INFORMATION GIVEN:
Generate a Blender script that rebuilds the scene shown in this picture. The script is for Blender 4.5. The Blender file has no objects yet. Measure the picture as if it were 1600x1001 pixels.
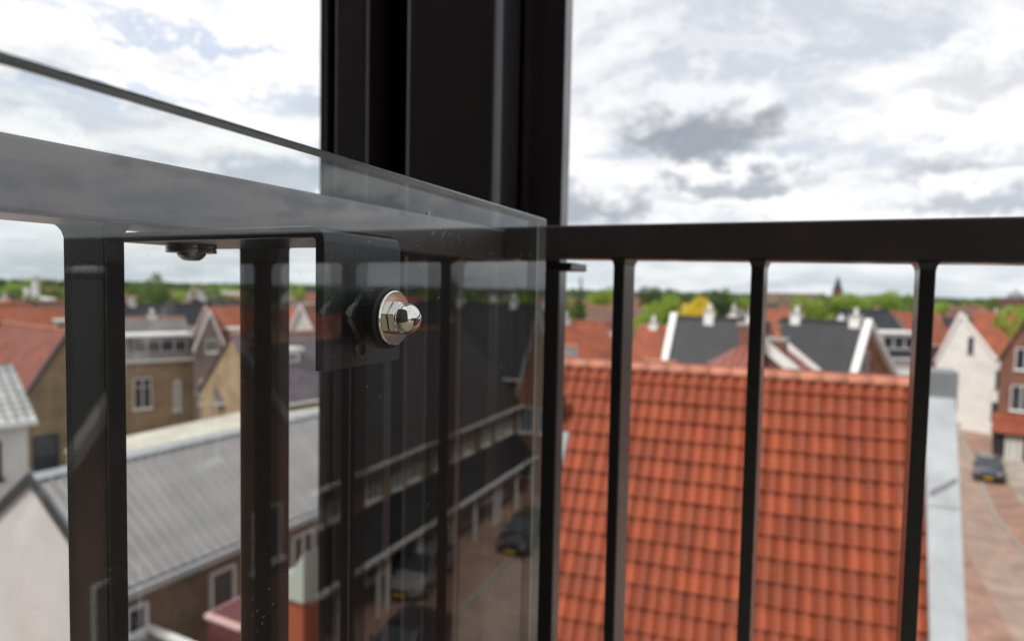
import bpy, bmesh, math, random
from mathutils import Vector, Matrix
from mathutils import noise as mnoise
PI = math.pi
S = bpy.context.scene
C = bpy.context.collection
random.seed(7)

# ------------------------------------------------------------------ camera
F = Vector((-.45070, .89123, -.05078)).normalized()
R = Vector((.89176, .45209, .01967)).normalized()
U = R.cross(F).normalized()
R = F.cross(U).normalized()
CAM = Vector((0, 0, 13.0))
FPX = 990.8
cd = bpy.data.cameras.new('camera'); cam = bpy.data.objects.new('camera', cd); C.objects.link(cam)
cd.sensor_width = 36; cd.lens = 36 * FPX / 1600
cam.matrix_world = Matrix(((R.x, U.x, -F.x, CAM.x), (R.y, U.y, -F.y, CAM.y), (R.z, U.z, -F.z, CAM.z), (0, 0, 0, 1)))
cd.clip_start = .01; cd.clip_end = 6000
cd.dof.use_dof = True; cd.dof.focus_distance = .285; cd.dof.aperture_fstop = 7.5
cd.dof.aperture_blades = 0
S.camera = cam


def at(px, py, depth):
    """point of the place that lies `depth` metres along the view axis"""
    return CAM + (F + R * ((px - 800) / FPX) + U * ((500.5 - py) / FPX)) * depth


def on_z(px, py, z):
    d = F + R * ((px - 800) / FPX) + U * ((500.5 - py) / FPX)
    return CAM + d * ((z - CAM.z) / d.z)


# ------------------------------------------------------------------ world
W = bpy.data.worlds.new('World'); S.world = W; W.use_nodes = True
nt = W.node_tree; N = nt.nodes; Lk = nt.links; N.clear()
SUN_EL, SUN_AZ = math.radians(48), math.radians(207)      # azimuth clockwise from +Y


def nd(t, **k):
    n = N.new(t)
    for a, b in k.items(): setattr(n, a, b)
    return n


def mth(op, a, b=None, c=None, clamp=False):
    n = nd('ShaderNodeMath', operation=op); n.use_clamp = clamp
    for i, v in enumerate((a, b, c)):
        if v is None: continue
        if isinstance(v, (int, float)): n.inputs[i].default_value = v
        else: Lk.new(v, n.inputs[i])
    return n.outputs[0]


def ramp01(v, lo, hi):
    n = nd('ShaderNodeMapRange', interpolation_type='SMOOTHSTEP')
    Lk.new(v, n.inputs['Value']); n.inputs['From Min'].default_value = lo; n.inputs['From Max'].default_value = hi
    return n.outputs['Result']


def mixc(f, a, b):
    n = nd('ShaderNodeMix', data_type='RGBA')
    if isinstance(f, (int, float)): n.inputs['Factor'].default_value = f
    else: Lk.new(f, n.inputs['Factor'])
    for s, v in ((6, a), (7, b)):
        if isinstance(v, tuple): n.inputs[s].default_value = (*v, 1)
        else: Lk.new(v, n.inputs[s])
    return n.outputs[2]


sky = nd('ShaderNodeTexSky', sky_type='NISHITA'); sky.sun_disc = False
sky.sun_elevation = SUN_EL; sky.sun_rotation = SUN_AZ
tc = nd('ShaderNodeTexCoord'); sep = nd('ShaderNodeSeparateXYZ'); Lk.new(tc.outputs['Generated'], sep.inputs[0])
dx, dy, dz = sep.outputs
az = mth('ARCTAN2', dx, dy); el = mth('ARCSINE', dz)
zz = mth('ADD', mth('MAXIMUM', dz, 0), .16)
px_, py_ = mth('DIVIDE', dx, zz), mth('DIVIDE', dy, zz)


def noise(x, y, z, scale, detail=6, rough=.55, dist=0.):
    cmb = nd('ShaderNodeCombineXYZ')
    for i, v in enumerate((x, y, z)):
        if isinstance(v, (int, float)): cmb.inputs[i].default_value = v
        else: Lk.new(v, cmb.inputs[i])
    n = nd('ShaderNodeTexNoise'); n.inputs['Scale'].default_value = scale; n.inputs['Detail'].default_value = detail
    n.inputs['Roughness'].default_value = rough; n.inputs['Distortion'].default_value = dist
    Lk.new(cmb.outputs[0], n.inputs['Vector'])
    return n.outputs['Fac']


nA = noise(px_, py_, 3.1, 1.3, 10, .68, .3)        # high thin layer
nB = noise(px_, py_, 9.7, 2.6, 10, .66, .2)         # lower heaps
nC = noise(px_, py_, 5.3, .45, 4, .5)
nW1 = noise(az, mth('MULTIPLY', el, 1.7), 1.3, 13, 9, .68)
nW2 = noise(az, mth('MULTIPLY', el, 1.7), 7.9, 11, 9, .68)
# high veil : white with pale blue grey openings
veil = mixc(ramp01(nA, .39, .60), (.66, .69, .745), (1.0, 1.0, 1.0))
veil = mixc(mth('MULTIPLY', ramp01(nC, .50, .66), .3), veil, (.75, .77, .80))
# lower heaps: brilliant tops, grey undersides
heap = mixc(ramp01(nB, .50, .70), (1.0, 1.0, 1.0), (.58, .60, .66))
col = mixc(mth('MULTIPLY', ramp01(nB, .50, .58), .75), veil, heap)
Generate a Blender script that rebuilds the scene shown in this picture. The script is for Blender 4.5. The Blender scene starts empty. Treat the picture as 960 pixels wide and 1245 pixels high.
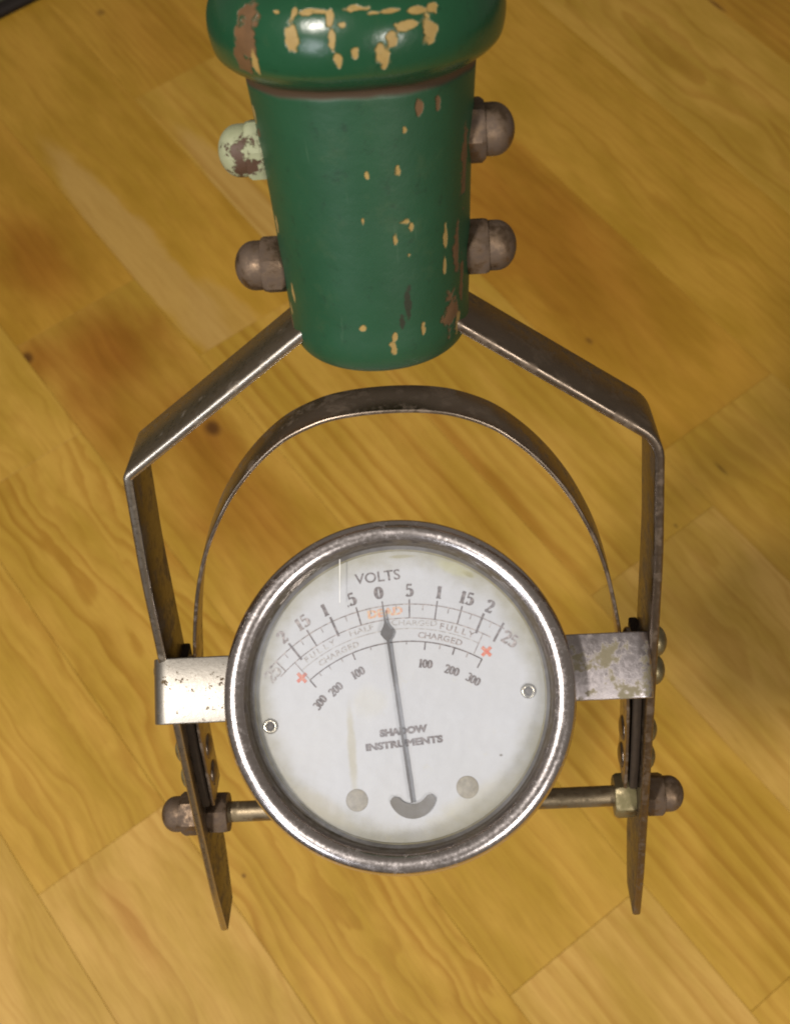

INSTRUCTIONS FOR THE TASK: Identify every line holding the word "shown" and copy it out.

RESULT:
Generate a Blender script that rebuilds the scene shown in this picture. The script is for Blender 4.5. The Blender file has no objects yet. Measure the picture as if it were 1600x1001 pixels.
Generate a Blender script that rebuilds the scene shown in this picture. The script is for Blender 4.5. The Blender scene starts empty. Treat the picture as 960 pixels wide and 1245 pixels high.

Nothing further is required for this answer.